• En la cabecera de esta columna podéis observar en su esplendor (su ‘prime’, en la boba jerga actual) a Ingrid Bergman, actriz sueca con tres Óscar bajo el brazo y la cuarta estrella más importante de la historia del cine según el American Film Institute. Esto lo puede constatar cualquiera que vea Casablanca, Recuerda, Stromboli o Viaggio in Italia. Se queda uno hipnotizado ante esa mirada llorosa, esa piel como si se hubiera tragado una bombilla, esos silencios atormentados, la contención expresiva. Pero yo venía a contaros una historia que resume muy bien el enamoramiento treintañero. Bergman era una gran admiradora del cine de Roberto Rossellini, y a través de él conectó con el autor de un modo especial. Esto os habrá pasado: una se encapricha de la obra de alguien y se inflama de deseo (luego vienen las decepciones, porque el creador suele ser un pesado que vive en pantuflas, habla solo de él mismo y tiene la casa hecha un cristo). Pero me he ido por las ramas: Ingrid —ya una actriz famosa entonces, tenía 34 años— escribió un verano de 1947 una encendida carta admirativa a Rossellini. No la envió inmediatamente, quizá intuyendo lo que pasaría (ambos estaban casados). El caso es que la breve epístola acabó llegando en 1948 a los estudios Minerva de Roma. Llegó, estas cosas suceden, el día del cumpleaños del cineasta. No tardó ni dos minutos en enviar un telegrama de vuelta: “Could you possibly come to Europe? When?”. Ya está, ya la hemos liado. La iglesia católica y el Senado de Estados Unidos condenaron a Bergman (curiosamente, a él no) pero la pareja tiró p’alante, se casó y tuvo tres hijos. Moraleja: nada puede parar un estival corazón treintañero enamorado.
  • La década de los treinta años es una de las más azarosas en la vida de una mujer. Puede andar una ya por el segundo divorcio, como Zsa Zsa Gabor, o no haber tenido aún ni una sola relación larga. Puede estar estudiando o llevar trabajando una década. Puede ser madre o explorar una libertad cuasi adolescente. Sus padres pueden ser ya mayores y dependientes, o tener sesenta años e ir a crossfit. Todas las opciones son igual de desconcertantes para quien las vive. Es decir: durante los treinta uno improvisa, avanza a trompicones y hace lo que puede. Fue mi década más confusa, y creo que también en la que he sido más insoportable.
  • El verano de mis treinta y cinco me pilló con un novio muy guapo, trabajador, un poco caradura (como yo también tenía mucha jeta la cosa quedaba equilibrada). Una relación divertida y sin problemas que sentaba muy bien al ánimo. Apenas tenemos fotos juntos, estábamos ocupados pasándolo bien.
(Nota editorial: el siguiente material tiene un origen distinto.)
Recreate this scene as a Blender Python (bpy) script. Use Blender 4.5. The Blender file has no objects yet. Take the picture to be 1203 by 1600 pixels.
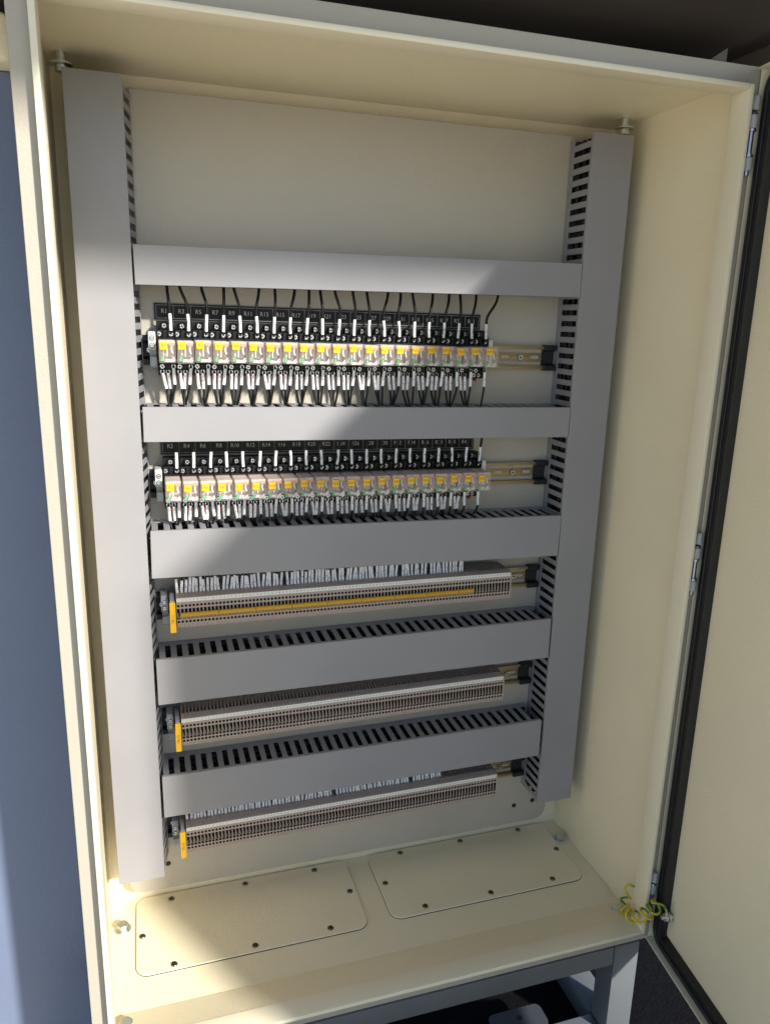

  • Como con treinta nadie tiene un duro (y el espejismo de joven promesa se desvanece) es habitual trabajar los veranos, como freelance o en lo que salga para ganarse unas perras. Son labores a veces sin alma, crueles, que al llegar a casa piden entretenimiento de encefalograma plano. Una combinación letal para el espíritu.
  • Siguiendo con la jerga actual, podría decirse que los treinta son performativos: actúas como si, pero no te lo crees. Llevas a cabo lo que crees que se espera de ti sin estar convencido de ello, pensando que sacarás algo a cambio (seguidores de IG, una pareja, un buen trabajo, estatus social). Siempre sale mal. La creencia popular es que la década de más inseguridad emocional son los veinte, pero yo creo que son los treinta. Es el momento de las grandes preguntas.
  • Los treinta son también la década de la guapura, de encontrar un estilo propio coherente emancipado de tendencias y chorradas. En esos años una decide por primera vez si una pasará por el aro de los retoques estéticos. Yo los veo como una claudicación, un declaración pública de miedo (“tengo pánico a envejecer”). A muchas personas les ayuda a sentirse mejor, pero esos supuestos progresos parecen un parche a una fuga de agua psicológica que después saldrá por otra parte. Estamos empezando a ver la evolución de los resultados estéticos hechos en el siglo XXI, y hay poquísimos que se salven.
  • En el verano de los veinte se quiere juerga, ruido, se quiere ser visto. Los treinta son la puerta de entrada a una palabra mágica: tranquilidad. Ya no quieres impresionar a nadie, solo descansar, un ánimo estable y estar con las personas que quieres. Es la huida definitiva del drama.